District voices were mixed: Denver Public Schools described its current process — which includes charter representation in many parts of its long‑range planning — and said the bill duplicates practices it already follows. The Colorado Association of School Boards offered conditional support of the Senate‑amended bill, which sponsors incorporated after stakeholder negotiations. Committee members focused on the bill’s interaction with district authority, whether a single charter seat is appropriate across districts of very different sizes, and how to treat charter schools that occupy privately owned facilities where public investment raises contract and ownership questions.
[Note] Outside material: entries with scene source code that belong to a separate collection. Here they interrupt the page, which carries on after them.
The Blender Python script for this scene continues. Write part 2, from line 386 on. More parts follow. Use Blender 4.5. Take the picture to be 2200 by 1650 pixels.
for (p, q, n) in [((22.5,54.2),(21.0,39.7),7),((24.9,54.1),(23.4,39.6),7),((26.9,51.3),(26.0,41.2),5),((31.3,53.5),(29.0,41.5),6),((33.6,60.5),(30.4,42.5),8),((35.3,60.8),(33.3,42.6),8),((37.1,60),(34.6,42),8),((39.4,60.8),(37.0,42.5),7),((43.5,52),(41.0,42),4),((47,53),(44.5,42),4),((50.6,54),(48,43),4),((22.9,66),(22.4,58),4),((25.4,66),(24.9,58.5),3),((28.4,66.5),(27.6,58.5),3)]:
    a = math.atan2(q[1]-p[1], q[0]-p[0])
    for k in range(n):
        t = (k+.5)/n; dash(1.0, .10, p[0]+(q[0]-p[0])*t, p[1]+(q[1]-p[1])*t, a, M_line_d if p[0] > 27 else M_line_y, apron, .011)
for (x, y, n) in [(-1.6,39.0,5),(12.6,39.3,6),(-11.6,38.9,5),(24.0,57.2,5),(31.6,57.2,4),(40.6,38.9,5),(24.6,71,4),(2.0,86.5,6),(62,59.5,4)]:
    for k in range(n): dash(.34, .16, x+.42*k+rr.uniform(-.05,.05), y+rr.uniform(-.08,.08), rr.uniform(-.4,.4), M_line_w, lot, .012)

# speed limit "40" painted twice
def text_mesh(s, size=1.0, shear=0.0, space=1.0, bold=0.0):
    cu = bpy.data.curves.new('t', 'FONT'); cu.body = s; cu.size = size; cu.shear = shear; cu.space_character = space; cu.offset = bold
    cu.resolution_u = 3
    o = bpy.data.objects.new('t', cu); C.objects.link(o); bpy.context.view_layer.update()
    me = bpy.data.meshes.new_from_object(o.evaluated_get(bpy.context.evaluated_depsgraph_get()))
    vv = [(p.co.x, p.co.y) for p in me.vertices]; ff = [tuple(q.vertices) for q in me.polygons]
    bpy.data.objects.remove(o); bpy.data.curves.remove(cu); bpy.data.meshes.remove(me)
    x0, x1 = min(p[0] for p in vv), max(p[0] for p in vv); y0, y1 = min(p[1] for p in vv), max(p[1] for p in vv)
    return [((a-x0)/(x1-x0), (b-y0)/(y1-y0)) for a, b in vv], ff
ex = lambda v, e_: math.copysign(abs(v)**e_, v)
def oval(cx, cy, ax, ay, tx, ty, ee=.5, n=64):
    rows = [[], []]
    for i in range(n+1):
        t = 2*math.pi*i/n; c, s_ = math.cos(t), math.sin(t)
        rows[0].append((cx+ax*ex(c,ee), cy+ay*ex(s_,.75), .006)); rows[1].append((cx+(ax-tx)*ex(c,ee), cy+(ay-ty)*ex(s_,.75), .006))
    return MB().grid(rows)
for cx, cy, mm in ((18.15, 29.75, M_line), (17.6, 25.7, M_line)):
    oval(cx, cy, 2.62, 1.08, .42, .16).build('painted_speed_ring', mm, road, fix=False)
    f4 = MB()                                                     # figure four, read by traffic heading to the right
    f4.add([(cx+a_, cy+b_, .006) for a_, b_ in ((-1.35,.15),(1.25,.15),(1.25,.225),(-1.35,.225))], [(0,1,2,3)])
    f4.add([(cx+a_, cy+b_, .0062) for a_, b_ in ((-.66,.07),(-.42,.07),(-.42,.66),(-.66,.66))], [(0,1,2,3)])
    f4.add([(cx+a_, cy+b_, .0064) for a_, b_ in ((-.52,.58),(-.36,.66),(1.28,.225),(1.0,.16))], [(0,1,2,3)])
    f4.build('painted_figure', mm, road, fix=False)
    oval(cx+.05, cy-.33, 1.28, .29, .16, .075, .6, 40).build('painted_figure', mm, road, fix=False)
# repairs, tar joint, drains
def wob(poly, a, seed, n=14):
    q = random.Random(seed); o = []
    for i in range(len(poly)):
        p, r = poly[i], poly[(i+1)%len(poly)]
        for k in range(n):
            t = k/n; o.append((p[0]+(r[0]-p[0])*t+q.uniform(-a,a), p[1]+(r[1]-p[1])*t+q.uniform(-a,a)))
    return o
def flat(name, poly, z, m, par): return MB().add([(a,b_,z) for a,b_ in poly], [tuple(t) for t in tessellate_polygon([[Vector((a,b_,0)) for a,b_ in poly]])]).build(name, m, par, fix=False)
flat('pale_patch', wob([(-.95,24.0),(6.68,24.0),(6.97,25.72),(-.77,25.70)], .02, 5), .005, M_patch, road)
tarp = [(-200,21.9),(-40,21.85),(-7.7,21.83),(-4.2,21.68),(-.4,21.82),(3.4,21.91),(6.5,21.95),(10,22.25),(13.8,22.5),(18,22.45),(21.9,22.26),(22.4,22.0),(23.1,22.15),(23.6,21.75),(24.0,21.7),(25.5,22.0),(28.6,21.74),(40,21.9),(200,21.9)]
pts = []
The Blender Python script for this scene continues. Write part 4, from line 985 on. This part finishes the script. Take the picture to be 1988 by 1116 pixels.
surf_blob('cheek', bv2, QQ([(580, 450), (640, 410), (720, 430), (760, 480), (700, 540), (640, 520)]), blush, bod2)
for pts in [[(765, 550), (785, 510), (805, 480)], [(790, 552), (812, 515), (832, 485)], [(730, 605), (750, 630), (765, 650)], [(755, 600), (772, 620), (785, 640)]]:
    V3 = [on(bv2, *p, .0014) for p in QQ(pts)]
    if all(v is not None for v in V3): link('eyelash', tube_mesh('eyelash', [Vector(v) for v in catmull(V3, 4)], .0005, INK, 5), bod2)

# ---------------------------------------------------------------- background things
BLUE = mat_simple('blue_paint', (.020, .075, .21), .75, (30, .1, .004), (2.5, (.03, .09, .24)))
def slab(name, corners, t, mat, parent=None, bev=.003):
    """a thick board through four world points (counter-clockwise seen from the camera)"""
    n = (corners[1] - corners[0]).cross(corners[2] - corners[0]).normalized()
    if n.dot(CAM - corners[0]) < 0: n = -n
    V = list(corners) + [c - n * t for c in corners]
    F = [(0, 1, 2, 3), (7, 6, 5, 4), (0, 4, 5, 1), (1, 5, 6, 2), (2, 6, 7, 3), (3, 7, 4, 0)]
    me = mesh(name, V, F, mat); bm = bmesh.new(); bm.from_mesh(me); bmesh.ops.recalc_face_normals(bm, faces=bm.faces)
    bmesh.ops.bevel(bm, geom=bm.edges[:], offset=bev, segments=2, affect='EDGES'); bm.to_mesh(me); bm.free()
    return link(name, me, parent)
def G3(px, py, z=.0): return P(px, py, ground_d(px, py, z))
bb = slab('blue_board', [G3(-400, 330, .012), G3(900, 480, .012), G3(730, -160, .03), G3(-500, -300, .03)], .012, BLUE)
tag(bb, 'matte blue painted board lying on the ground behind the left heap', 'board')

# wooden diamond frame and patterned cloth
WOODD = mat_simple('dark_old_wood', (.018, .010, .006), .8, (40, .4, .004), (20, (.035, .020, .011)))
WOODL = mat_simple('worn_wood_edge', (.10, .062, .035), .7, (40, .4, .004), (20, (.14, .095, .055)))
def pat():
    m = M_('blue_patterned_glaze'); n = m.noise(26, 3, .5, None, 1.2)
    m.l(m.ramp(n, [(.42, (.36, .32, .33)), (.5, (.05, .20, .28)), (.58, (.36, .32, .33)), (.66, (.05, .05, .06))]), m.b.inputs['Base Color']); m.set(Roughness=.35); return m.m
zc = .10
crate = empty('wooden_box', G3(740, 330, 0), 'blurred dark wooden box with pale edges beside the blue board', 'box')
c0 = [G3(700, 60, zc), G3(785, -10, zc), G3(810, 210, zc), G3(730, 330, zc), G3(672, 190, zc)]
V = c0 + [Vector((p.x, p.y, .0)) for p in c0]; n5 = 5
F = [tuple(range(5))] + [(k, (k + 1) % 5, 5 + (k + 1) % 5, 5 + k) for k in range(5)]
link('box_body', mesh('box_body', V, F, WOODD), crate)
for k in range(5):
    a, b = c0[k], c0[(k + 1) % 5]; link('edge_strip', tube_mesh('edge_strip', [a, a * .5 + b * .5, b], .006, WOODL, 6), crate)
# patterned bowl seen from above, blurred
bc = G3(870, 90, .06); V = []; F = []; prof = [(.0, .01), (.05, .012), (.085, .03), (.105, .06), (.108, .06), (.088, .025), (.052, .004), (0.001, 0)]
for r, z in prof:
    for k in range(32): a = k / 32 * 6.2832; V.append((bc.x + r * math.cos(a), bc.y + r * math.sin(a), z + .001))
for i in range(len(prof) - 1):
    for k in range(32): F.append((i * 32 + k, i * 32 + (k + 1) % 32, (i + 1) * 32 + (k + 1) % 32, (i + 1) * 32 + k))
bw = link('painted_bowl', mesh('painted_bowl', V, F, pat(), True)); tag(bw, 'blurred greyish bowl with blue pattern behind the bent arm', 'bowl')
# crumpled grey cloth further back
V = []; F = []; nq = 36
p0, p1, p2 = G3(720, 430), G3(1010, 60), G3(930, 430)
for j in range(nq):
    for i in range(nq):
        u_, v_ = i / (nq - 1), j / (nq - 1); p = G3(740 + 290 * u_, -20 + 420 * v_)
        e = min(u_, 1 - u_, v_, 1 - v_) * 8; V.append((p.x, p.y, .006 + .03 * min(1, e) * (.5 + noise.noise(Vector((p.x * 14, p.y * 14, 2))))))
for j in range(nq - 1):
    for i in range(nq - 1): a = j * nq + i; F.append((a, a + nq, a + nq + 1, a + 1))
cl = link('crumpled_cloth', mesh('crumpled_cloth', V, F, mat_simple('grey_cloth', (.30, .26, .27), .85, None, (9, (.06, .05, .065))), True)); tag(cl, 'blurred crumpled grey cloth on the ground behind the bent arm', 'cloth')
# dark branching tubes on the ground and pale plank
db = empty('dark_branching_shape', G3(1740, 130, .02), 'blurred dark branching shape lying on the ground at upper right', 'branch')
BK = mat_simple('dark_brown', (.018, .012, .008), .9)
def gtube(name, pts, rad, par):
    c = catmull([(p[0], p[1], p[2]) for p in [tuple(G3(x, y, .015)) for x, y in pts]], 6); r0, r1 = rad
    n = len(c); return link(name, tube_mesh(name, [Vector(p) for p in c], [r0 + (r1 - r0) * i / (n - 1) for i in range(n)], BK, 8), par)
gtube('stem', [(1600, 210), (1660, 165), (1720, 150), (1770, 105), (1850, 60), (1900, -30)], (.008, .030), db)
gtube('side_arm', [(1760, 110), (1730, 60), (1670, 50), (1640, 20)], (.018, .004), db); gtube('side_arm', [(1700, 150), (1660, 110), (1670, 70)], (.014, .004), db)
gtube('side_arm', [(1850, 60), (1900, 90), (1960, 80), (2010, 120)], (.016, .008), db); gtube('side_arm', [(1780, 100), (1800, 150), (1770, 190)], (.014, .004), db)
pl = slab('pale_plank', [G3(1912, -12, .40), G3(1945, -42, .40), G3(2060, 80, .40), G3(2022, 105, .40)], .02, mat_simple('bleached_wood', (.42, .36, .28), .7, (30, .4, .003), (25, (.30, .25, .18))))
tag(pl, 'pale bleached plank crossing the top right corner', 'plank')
Representative Gilchrist framed the proposal as a fix for inconsistent processes: "When processes are inconsistent, legislation is needed." Others, including Representatives Hamrick and Story, said they were concerned about imposing a one‑size‑fits‑all requirement on locally elected boards and recommended guardrails to prevent public funds from being used on privately owned facilities in ways that create liability or perverse incentives. After robust debate the committee voted to move SB 145 to the Committee of the Whole with a favorable recommendation (11–2).

What happens next: The bill will be debated by the Committee of the Whole; sponsors said they will continue stakeholder outreach to refine statutory language on representation and the treatment of privately owned charter facilities.